### YOUR GOAL
Copy the lines that follow, keeping every character the same.

### DATA SHOWN
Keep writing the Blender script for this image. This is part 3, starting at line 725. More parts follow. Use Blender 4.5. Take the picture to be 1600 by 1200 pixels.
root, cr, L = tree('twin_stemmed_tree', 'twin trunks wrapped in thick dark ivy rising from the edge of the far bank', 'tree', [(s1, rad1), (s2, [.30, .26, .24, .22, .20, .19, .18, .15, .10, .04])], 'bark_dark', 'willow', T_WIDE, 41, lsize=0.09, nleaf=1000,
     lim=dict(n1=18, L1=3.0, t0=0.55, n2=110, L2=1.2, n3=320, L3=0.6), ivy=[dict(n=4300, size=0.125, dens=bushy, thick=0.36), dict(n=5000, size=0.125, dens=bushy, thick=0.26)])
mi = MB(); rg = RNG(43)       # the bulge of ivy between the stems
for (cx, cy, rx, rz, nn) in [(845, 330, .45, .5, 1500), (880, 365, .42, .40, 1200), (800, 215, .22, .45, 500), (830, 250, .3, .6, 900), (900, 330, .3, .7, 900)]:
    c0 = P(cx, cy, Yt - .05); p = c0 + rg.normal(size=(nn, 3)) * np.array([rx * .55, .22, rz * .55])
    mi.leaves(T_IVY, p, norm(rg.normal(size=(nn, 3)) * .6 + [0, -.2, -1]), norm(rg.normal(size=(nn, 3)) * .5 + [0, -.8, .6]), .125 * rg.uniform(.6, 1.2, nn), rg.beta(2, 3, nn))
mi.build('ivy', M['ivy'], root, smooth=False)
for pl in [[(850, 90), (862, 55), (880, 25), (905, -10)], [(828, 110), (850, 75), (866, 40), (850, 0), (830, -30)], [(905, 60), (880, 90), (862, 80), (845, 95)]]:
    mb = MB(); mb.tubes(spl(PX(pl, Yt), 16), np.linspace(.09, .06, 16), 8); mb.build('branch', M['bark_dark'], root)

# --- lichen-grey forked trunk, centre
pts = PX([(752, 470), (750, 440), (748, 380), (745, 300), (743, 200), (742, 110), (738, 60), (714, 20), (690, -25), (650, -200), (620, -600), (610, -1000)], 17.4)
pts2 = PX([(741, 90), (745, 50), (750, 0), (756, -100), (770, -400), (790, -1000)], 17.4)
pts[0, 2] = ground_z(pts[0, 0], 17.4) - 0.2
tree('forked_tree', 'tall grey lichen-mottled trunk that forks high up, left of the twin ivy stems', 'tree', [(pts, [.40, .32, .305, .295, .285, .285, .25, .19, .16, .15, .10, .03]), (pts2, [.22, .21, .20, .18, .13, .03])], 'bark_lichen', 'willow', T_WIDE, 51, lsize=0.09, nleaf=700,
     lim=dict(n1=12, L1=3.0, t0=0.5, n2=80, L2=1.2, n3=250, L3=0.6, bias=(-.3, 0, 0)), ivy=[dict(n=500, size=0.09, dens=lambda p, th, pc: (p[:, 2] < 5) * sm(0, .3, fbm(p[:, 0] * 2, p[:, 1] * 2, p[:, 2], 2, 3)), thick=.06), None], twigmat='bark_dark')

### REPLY
Keep writing the Blender script for this image. This is part 3, starting at line 725. More parts follow. Use Blender 4.5. Take the picture to be 1600 by 1200 pixels.
root, cr, L = tree('twin_stemmed_tree', 'twin trunks wrapped in thick dark ivy rising from the edge of the far bank', 'tree', [(s1, rad1), (s2, [.30, .26, .24, .22, .20, .19, .18, .15, .10, .04])], 'bark_dark', 'willow', T_WIDE, 41, lsize=0.09, nleaf=1000,
     lim=dict(n1=18, L1=3.0, t0=0.55, n2=110, L2=1.2, n3=320, L3=0.6), ivy=[dict(n=4300, size=0.125, dens=bushy, thick=0.36), dict(n=5000, size=0.125, dens=bushy, thick=0.26)])
mi = MB(); rg = RNG(43)       # the bulge of ivy between the stems
for (cx, cy, rx, rz, nn) in [(845, 330, .45, .5, 1500), (880, 365, .42, .40, 1200), (800, 215, .22, .45, 500), (830, 250, .3, .6, 900), (900, 330, .3, .7, 900)]:
    c0 = P(cx, cy, Yt - .05); p = c0 + rg.normal(size=(nn, 3)) * np.array([rx * .55, .22, rz * .55])
    mi.leaves(T_IVY, p, norm(rg.normal(size=(nn, 3)) * .6 + [0, -.2, -1]), norm(rg.normal(size=(nn, 3)) * .5 + [0, -.8, .6]), .125 * rg.uniform(.6, 1.2, nn), rg.beta(2, 3, nn))
mi.build('ivy', M['ivy'], root, smooth=False)
for pl in [[(850, 90), (862, 55), (880, 25), (905, -10)], [(828, 110), (850, 75), (866, 40), (850, 0), (830, -30)], [(905, 60), (880, 90), (862, 80), (845, 95)]]:
    mb = MB(); mb.tubes(spl(PX(pl, Yt), 16), np.linspace(.09, .06, 16), 8); mb.build('branch', M['bark_dark'], root)

# --- lichen-grey forked trunk, centre
pts = PX([(752, 470), (750, 440), (748, 380), (745, 300), (743, 200), (742, 110), (738, 60), (714, 20), (690, -25), (650, -200), (620, -600), (610, -1000)], 17.4)
pts2 = PX([(741, 90), (745, 50), (750, 0), (756, -100), (770, -400), (790, -1000)], 17.4)
pts[0, 2] = ground_z(pts[0, 0], 17.4) - 0.2
tree('forked_tree', 'tall grey lichen-mottled trunk that forks high up, left of the twin ivy stems', 'tree', [(pts, [.40, .32, .305, .295, .285, .285, .25, .19, .16, .15, .10, .03]), (pts2, [.22, .21, .20, .18, .13, .03])], 'bark_lichen', 'willow', T_WIDE, 51, lsize=0.09, nleaf=700,
     lim=dict(n1=12, L1=3.0, t0=0.5, n2=80, L2=1.2, n3=250, L3=0.6, bias=(-.3, 0, 0)), ivy=[dict(n=500, size=0.09, dens=lambda p, th, pc: (p[:, 2] < 5) * sm(0, .3, fbm(p[:, 0] * 2, p[:, 1] * 2, p[:, 2], 2, 3)), thick=.06), None], twigmat='bark_dark')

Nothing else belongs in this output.